╭──

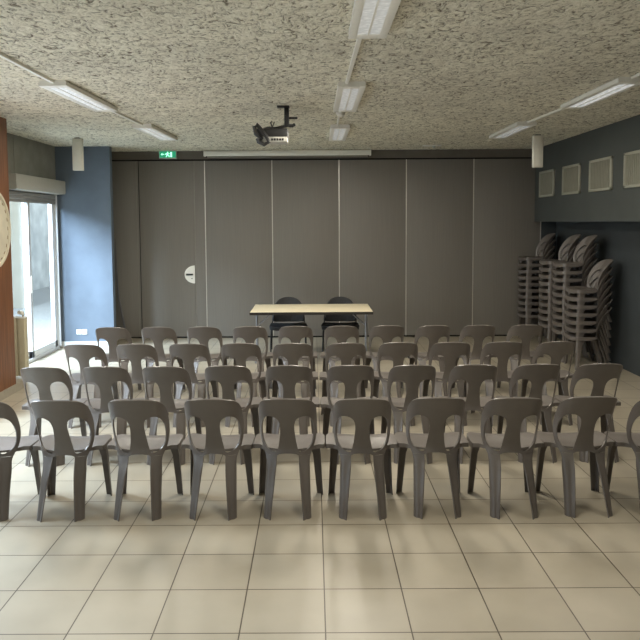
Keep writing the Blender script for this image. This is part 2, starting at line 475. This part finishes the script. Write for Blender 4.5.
# round plaque on the wood wall
pq = thing('round_plaque', 'large round cream plaque hung on the brown wood wall', 'wall plaque', (XW + .003, 7.99, 1.95))
def disc_ring(r0, r1, x0, x1, n=64):
    mb = MB(); vs = []; fs = []
    for k in range(n):
        a = 2 * PI * k / n; c, s_ = math.cos(a), math.sin(a)
        vs += [(x0, r0 * c, r0 * s_), (x1, r0 * c, r0 * s_), (x1, r1 * c, r1 * s_), (x0, r1 * c, r1 * s_)]
    for k in range(n):
        j = (k + 1) % n
        for q in range(4): fs.append((4*k + q, 4*k + (q + 1) % 4, 4*j + (q + 1) % 4, 4*j + q))
    return mb.add(vs, fs)
face = MB(); n = 64
face.prism([(.42 * math.cos(2*PI*k/n), .42 * math.sin(2*PI*k/n)) for k in range(n)], lambda y, z: (.0, y, z), lambda y, z: (.025, y, z))
face.build('face', M['disc'], pq)
disc_ring(.415, .445, 0, .04).build('rim', M['disc'], pq)
mk = MB()
for k in range(24):
    a = 2 * PI * k / 24
    c, s_ = math.cos(a), math.sin(a)
    q = [(.385, -.02), (.395, -.02), (.395, .02), (.385, .02)]
    mk.prism(q, lambda r, t: (.025, r * c - t * s_, r * s_ + t * c), lambda r, t: (.028, r * c - t * s_, r * s_ + t * c))
mk.build('rim_marks', M['mark'], pq)

# ------------------------------------------------------------------ monobloc chair
YC = [(0, -.065), (.12, -.025), (.25, .025), (.36, .075), (.43, .100), (.50, .085), (.62, .035), (.74, -.030), (.833, -.085)]
def shell(x, z):
    q = abs(x) / .2
    return Vector((x, smooth_tab(YC, z) + .050 * q ** 2 + .055 * q ** 8, z))

def chair_backrest(parent):
    half = [(.156, .395), (.168, .425), (.182, .46), (.193, .51), (.199, .56), (.201, .62), (.200, .69), (.195, .745), (.182, .787), (.156, .813), (.11, .825), (.055, .831), (0, .833)]
    side = catmull(half, False, 4)
    outer = [(.076, .395)] + side + [(-x, z) for x, z in reversed(side[:-1])] + [(-.076, .395), (-.058, .404), (-.02, .409), (.02, .409), (.058, .404)]
    hole = catmull([(.049, .60), (.051, .645), (.066, .683), (.104, .704), (.145, .698), (.170, .665), (.182, .61), (.182, .545), (.170, .487), (.140, .447), (.100, .428), (.075, .434), (.064, .475), (.054, .54)], True, 3)
    hole = [(x, z - .011) for x, z in hole]
    holes = [hole, [(-x, z) for x, z in hole]]
    p2, tr = triangulate(outer, holes, .022)
    vs = [shell(x, z) for x, z in p2]
    # orient towards the back
    tr2 = []
    for t in tr:
        n = (vs[t[1]] - vs[t[0]]).cross(vs[t[2]] - vs[t[0]])
        tr2.append(t if n.y < 0 else tuple(reversed(t)))
    v, f = thicken(vs, tr2, .010)
    return MB().add(v, f).build('backrest', M['plastic'], parent, 50)

def chair_rear_leg(parent, sx):
    XO = [(0, .160), (.15, .154), (.29, .149), (.34, .148), (.37, .150), (.395, .156)]
    XI = [(0, .115), (.12, .103), (.30, .085), (.36, .079), (.395, .076)]
    zs = [0, .05, .1, .16, .22, .28, .31, .34, .36, .38, .395]
    vs = []; nc = 7
    for z in zs:
        xo, xi = smooth_tab(XO, z), smooth_tab(XI, z)
        b = max(0, min(1, (.395 - z) / .10)); b = b * b * (3 - 2 * b)
        cols = [(xi, -.012 * b), (xi + .016, .005 * b), (xi + (xo - xi) * .5, .002 * b), (xo - .012, 0), (xo - .003, .006 * b), (xo + .001 * b, .015 * b), (xo + .003 * b, .026 * b)]
        # collapse the side flange onto the stile at the top of the leg
        for x, d in cols:
            p = shell(min(x, xo), z); vs.append(Vector((sx * x, p.y + d, z)))
    fs = []
    for i in range(len(zs) - 1):
        for k in range(nc - 1):
            a = i * nc + k; q = (a, a + 1, a + nc + 1, a + nc)
            fs.append(q if sx > 0 else tuple(reversed(q)))
    v, f = thicken(vs, fs, .0065)
    return MB().add(v, f).build('leg', M['plastic'], parent, 45)

def chair_front_leg(parent, sx):
    zs = [0, .1, .2, .3, .36, .39, .408]
    vs = []; nc = 6
    for z in zs:
        t = z / .42
        xc = .236 - .020 * t; yc = .445 - .026 * t
        w = lerp([(0, .045), (.3, .058), (.39, .085), (.408, .11)], z); d = lerp([(0, .040), (.3, .055), (.39, .08), (.408, .12)], z)
        for x, y in ((xc - w, yc + .001), (xc - w * .5, yc + .001), (xc - .012, yc), (xc - .001, yc - .012), (xc, yc - d * .5), (xc, yc - d)):
            vs.append(Vector((sx * x, y, z)))
    fs = []
    for i in range(len(zs) - 1):
        for k in range(nc - 1):
            a = i * nc + k; q = (a, a + nc, a + nc + 1, a + 1)
            fs.append(q if sx > 0 else tuple(reversed(q)))
    v, f = thicken(vs, fs, .006)
    return MB().add(v, f).build('leg', M['plastic'], parent, 45)

def chair_seat(parent):
    half = [(0, .110), (.06, .115), (.12, .130), (.165, .155), (.192, .184), (.232, .186), (.248, .192), (.251, .23), (.251, .30), (.251, .36), (.248, .41), (.232, .444), (.20, .460), (.10, .467), (0, .468)]
    h = catmull(half, False, 3)
    outer = h + [(-x, y) for x, y in reversed(h[1:-1])]
    def zf(x, y):
        e = max(0, 1 - (abs(x) / .21) ** 2); u = max(0, min(1, (y - .09) / .36))
        return .447 - .020 * e * math.sin(PI * min(1, .15 + u * .85)) - .016 * max(0, (u - .82) / .18) ** 2 * e
    p2, tr = triangulate(outer, [], .03)
    nb = len(outer)
    vs = [Vector((x, y, zf(x, y))) for x, y in p2]
    tr2 = []
    for t in tr:
        n = (vs[t[1]] - vs[t[0]]).cross(vs[t[2]] - vs[t[0]])
        tr2.append(t if n.z > 0 else tuple(reversed(t)))
    # skirt: find the boundary in order (CDT keeps input order for the first nb points)
    ring = []
    for i in range(nb):
        x, y = p2[i]; sk = lerp([(.11, .012), (.19, .030), (.26, .048), (.47, .050)], y)
        ring.append(Vector((x * 1.004, y + (.002 if y > .4 else 0), vs[i].z - sk)))
    n0 = len(vs); vs += ring
    bd = {}
    for t in tr2:
        for a, b in zip(t, t[1:] + t[:1]): bd[(a, b)] = 1
    for (a, b) in list(bd):
        if (b, a) not in bd and a < nb and b < nb: tr2.append((b, a, a + n0, b + n0))
    v, f = thicken(vs, tr2, .006)
    return MB().add(v, f).build('seat', M['plastic'], parent, 45)

def make_chair(label):
    t = thing('stacking_chair', label, 'chair')
    chair_backrest(t); chair_seat(t)
    for s in (-1, 1): chair_rear_leg(t, s)
    for s in (-1, 1): chair_front_leg(t, s)
    return t

ORD = ['first', 'second', 'third', 'fourth', 'fifth', 'sixth', 'seventh', 'eighth', 'ninth', 'tenth', 'eleventh']
rows = [
    ('front row, farthest from the table', 4.785, [-2.249, -1.73, -1.209, -0.695, -0.188, 0.324, 0.834, 1.352, 1.864, 2.372]),
    ('second row from the front', 5.9, [-2.25, -1.74, -1.242, -0.723, -0.212, 0.305, 0.819, 1.33, 1.857, 2.373]),
    ('third row from the front', 6.994, [-2.266, -1.756, -1.237, -0.723, -0.208, 0.316, 0.83, 1.343, 1.857, 2.382]),
    ('back row, nearest the table', 8.135, [-2.302, -1.78, -1.258, -0.732, -0.21, 0.316, 0.836, 1.363, 1.877, 2.417]),
]
proto = None
for label, y, xs in rows:
    for i, x in enumerate(xs):
        side = ('%s from the window side' % ORD[i]) if i < 5 else ('%s from the chair stacks side' % ORD[9 - i])
        if i == 0: side = 'at the window end'
        if i == 9: side = 'at the chair stacks end'
        lab = 'taupe chair in the %s, %s' % (label, side)
        rz = random.uniform(-.03, .03); loc = (x, y + random.uniform(-.012, .012), 0)
        if proto is None:
            proto = make_chair(lab); proto.location = loc; proto.rotation_euler.z = rz
            proto['group'] = 'taupe chairs set out in rows'
        else: dup(proto, loc, rz, lab, 'taupe chairs set out in rows')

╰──

YOUR GOAL ->
Transcribe exactly, with no pictures, the lines running from the first line of the material through the line holding "mk.build('rim_marks', M['mark'], pq)".

SOLUTION ->
Keep writing the Blender script for this image. This is part 2, starting at line 475. This part finishes the script. Write for Blender 4.5.
# round plaque on the wood wall
pq = thing('round_plaque', 'large round cream plaque hung on the brown wood wall', 'wall plaque', (XW + .003, 7.99, 1.95))
def disc_ring(r0, r1, x0, x1, n=64):
    mb = MB(); vs = []; fs = []
    for k in range(n):
        a = 2 * PI * k / n; c, s_ = math.cos(a), math.sin(a)
        vs += [(x0, r0 * c, r0 * s_), (x1, r0 * c, r0 * s_), (x1, r1 * c, r1 * s_), (x0, r1 * c, r1 * s_)]
    for k in range(n):
        j = (k + 1) % n
        for q in range(4): fs.append((4*k + q, 4*k + (q + 1) % 4, 4*j + (q + 1) % 4, 4*j + q))
    return mb.add(vs, fs)
face = MB(); n = 64
face.prism([(.42 * math.cos(2*PI*k/n), .42 * math.sin(2*PI*k/n)) for k in range(n)], lambda y, z: (.0, y, z), lambda y, z: (.025, y, z))
face.build('face', M['disc'], pq)
disc_ring(.415, .445, 0, .04).build('rim', M['disc'], pq)
mk = MB()
for k in range(24):
    a = 2 * PI * k / 24
    c, s_ = math.cos(a), math.sin(a)
    q = [(.385, -.02), (.395, -.02), (.395, .02), (.385, .02)]
    mk.prism(q, lambda r, t: (.025, r * c - t * s_, r * s_ + t * c), lambda r, t: (.028, r * c - t * s_, r * s_ + t * c))
mk.build('rim_marks', M['mark'], pq)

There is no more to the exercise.